▶ **Directions for this task**: Set the listing down again exactly, please, apart from its pictures.

-- Start of Collected material --

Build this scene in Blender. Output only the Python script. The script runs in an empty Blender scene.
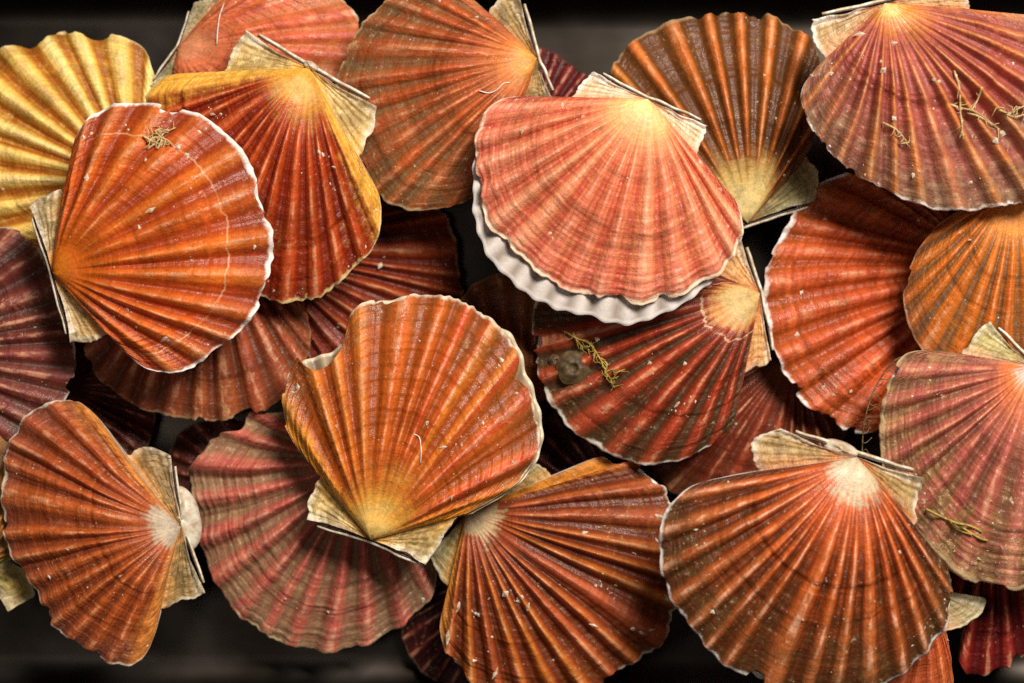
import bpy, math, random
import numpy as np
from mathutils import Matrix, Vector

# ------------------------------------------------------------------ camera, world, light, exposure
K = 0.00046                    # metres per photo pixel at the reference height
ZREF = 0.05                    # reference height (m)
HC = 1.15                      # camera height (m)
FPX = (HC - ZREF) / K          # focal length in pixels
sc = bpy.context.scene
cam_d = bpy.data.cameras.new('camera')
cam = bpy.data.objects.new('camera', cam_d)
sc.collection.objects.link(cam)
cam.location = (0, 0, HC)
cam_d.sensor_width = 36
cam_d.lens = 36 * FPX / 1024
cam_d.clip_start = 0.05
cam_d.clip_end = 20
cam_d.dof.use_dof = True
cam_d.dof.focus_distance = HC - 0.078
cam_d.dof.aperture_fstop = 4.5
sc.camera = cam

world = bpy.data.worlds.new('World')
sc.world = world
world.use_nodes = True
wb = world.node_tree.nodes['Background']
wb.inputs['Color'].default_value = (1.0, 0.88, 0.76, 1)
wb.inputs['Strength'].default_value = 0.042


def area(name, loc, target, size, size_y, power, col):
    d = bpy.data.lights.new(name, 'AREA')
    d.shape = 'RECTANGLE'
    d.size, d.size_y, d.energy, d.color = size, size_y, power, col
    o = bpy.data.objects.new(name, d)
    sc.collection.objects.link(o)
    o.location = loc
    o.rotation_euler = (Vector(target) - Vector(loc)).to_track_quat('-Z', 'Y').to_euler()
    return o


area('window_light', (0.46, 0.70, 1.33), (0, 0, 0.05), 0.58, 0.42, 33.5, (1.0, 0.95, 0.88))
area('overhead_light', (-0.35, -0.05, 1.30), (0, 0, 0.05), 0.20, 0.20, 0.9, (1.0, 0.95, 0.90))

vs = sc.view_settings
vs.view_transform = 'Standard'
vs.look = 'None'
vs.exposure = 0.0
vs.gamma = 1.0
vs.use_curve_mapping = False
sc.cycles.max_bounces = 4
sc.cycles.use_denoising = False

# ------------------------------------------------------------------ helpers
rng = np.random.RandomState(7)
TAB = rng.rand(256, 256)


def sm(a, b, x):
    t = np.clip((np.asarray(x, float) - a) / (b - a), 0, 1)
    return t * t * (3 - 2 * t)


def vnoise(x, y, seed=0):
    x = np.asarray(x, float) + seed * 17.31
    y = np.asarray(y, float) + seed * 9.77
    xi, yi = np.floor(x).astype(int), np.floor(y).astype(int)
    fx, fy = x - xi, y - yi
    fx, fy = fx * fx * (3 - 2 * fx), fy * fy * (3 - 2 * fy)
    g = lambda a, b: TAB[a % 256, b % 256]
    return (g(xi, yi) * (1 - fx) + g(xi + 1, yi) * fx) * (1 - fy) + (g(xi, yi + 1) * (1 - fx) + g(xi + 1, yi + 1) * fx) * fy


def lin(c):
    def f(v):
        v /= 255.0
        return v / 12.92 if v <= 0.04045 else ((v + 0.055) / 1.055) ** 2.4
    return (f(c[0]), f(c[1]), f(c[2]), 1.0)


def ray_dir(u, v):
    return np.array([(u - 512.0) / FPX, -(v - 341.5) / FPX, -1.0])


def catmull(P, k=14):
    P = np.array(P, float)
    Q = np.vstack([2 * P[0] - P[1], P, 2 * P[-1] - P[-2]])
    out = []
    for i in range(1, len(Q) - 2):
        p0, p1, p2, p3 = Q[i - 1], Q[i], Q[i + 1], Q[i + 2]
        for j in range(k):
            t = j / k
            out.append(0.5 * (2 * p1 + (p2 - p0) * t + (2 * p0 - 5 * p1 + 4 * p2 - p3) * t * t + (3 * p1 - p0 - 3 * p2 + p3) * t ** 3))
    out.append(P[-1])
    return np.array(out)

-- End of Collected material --

▶ **Worked answer**:
Build this scene in Blender. Output only the Python script. The script runs in an empty Blender scene.
import bpy, math, random
import numpy as np
from mathutils import Matrix, Vector

# ------------------------------------------------------------------ camera, world, light, exposure
K = 0.00046                    # metres per photo pixel at the reference height
ZREF = 0.05                    # reference height (m)
HC = 1.15                      # camera height (m)
FPX = (HC - ZREF) / K          # focal length in pixels
sc = bpy.context.scene
cam_d = bpy.data.cameras.new('camera')
cam = bpy.data.objects.new('camera', cam_d)
sc.collection.objects.link(cam)
cam.location = (0, 0, HC)
cam_d.sensor_width = 36
cam_d.lens = 36 * FPX / 1024
cam_d.clip_start = 0.05
cam_d.clip_end = 20
cam_d.dof.use_dof = True
cam_d.dof.focus_distance = HC - 0.078
cam_d.dof.aperture_fstop = 4.5
sc.camera = cam

world = bpy.data.worlds.new('World')
sc.world = world
world.use_nodes = True
wb = world.node_tree.nodes['Background']
wb.inputs['Color'].default_value = (1.0, 0.88, 0.76, 1)
wb.inputs['Strength'].default_value = 0.042


def area(name, loc, target, size, size_y, power, col):
    d = bpy.data.lights.new(name, 'AREA')
    d.shape = 'RECTANGLE'
    d.size, d.size_y, d.energy, d.color = size, size_y, power, col
    o = bpy.data.objects.new(name, d)
    sc.collection.objects.link(o)
    o.location = loc
    o.rotation_euler = (Vector(target) - Vector(loc)).to_track_quat('-Z', 'Y').to_euler()
    return o


area('window_light', (0.46, 0.70, 1.33), (0, 0, 0.05), 0.58, 0.42, 33.5, (1.0, 0.95, 0.88))
area('overhead_light', (-0.35, -0.05, 1.30), (0, 0, 0.05), 0.20, 0.20, 0.9, (1.0, 0.95, 0.90))

vs = sc.view_settings
vs.view_transform = 'Standard'
vs.look = 'None'
vs.exposure = 0.0
vs.gamma = 1.0
vs.use_curve_mapping = False
sc.cycles.max_bounces = 4
sc.cycles.use_denoising = False

# ------------------------------------------------------------------ helpers
rng = np.random.RandomState(7)
TAB = rng.rand(256, 256)


def sm(a, b, x):
    t = np.clip((np.asarray(x, float) - a) / (b - a), 0, 1)
    return t * t * (3 - 2 * t)


def vnoise(x, y, seed=0):
    x = np.asarray(x, float) + seed * 17.31
    y = np.asarray(y, float) + seed * 9.77
    xi, yi = np.floor(x).astype(int), np.floor(y).astype(int)
    fx, fy = x - xi, y - yi
    fx, fy = fx * fx * (3 - 2 * fx), fy * fy * (3 - 2 * fy)
    g = lambda a, b: TAB[a % 256, b % 256]
    return (g(xi, yi) * (1 - fx) + g(xi + 1, yi) * fx) * (1 - fy) + (g(xi, yi + 1) * (1 - fx) + g(xi + 1, yi + 1) * fx) * fy


def lin(c):
    def f(v):
        v /= 255.0
        return v / 12.92 if v <= 0.04045 else ((v + 0.055) / 1.055) ** 2.4
    return (f(c[0]), f(c[1]), f(c[2]), 1.0)


def ray_dir(u, v):
    return np.array([(u - 512.0) / FPX, -(v - 341.5) / FPX, -1.0])


def catmull(P, k=14):
    P = np.array(P, float)
    Q = np.vstack([2 * P[0] - P[1], P, 2 * P[-1] - P[-2]])
    out = []
    for i in range(1, len(Q) - 2):
        p0, p1, p2, p3 = Q[i - 1], Q[i], Q[i + 1], Q[i + 2]
        for j in range(k):
            t = j / k
            out.append(0.5 * (2 * p1 + (p2 - p0) * t + (2 * p0 - 5 * p1 + 4 * p2 - p3) * t * t + (3 * p1 - p0 - 3 * p2 + p3) * t ** 3))
    out.append(P[-1])
    return np.array(out)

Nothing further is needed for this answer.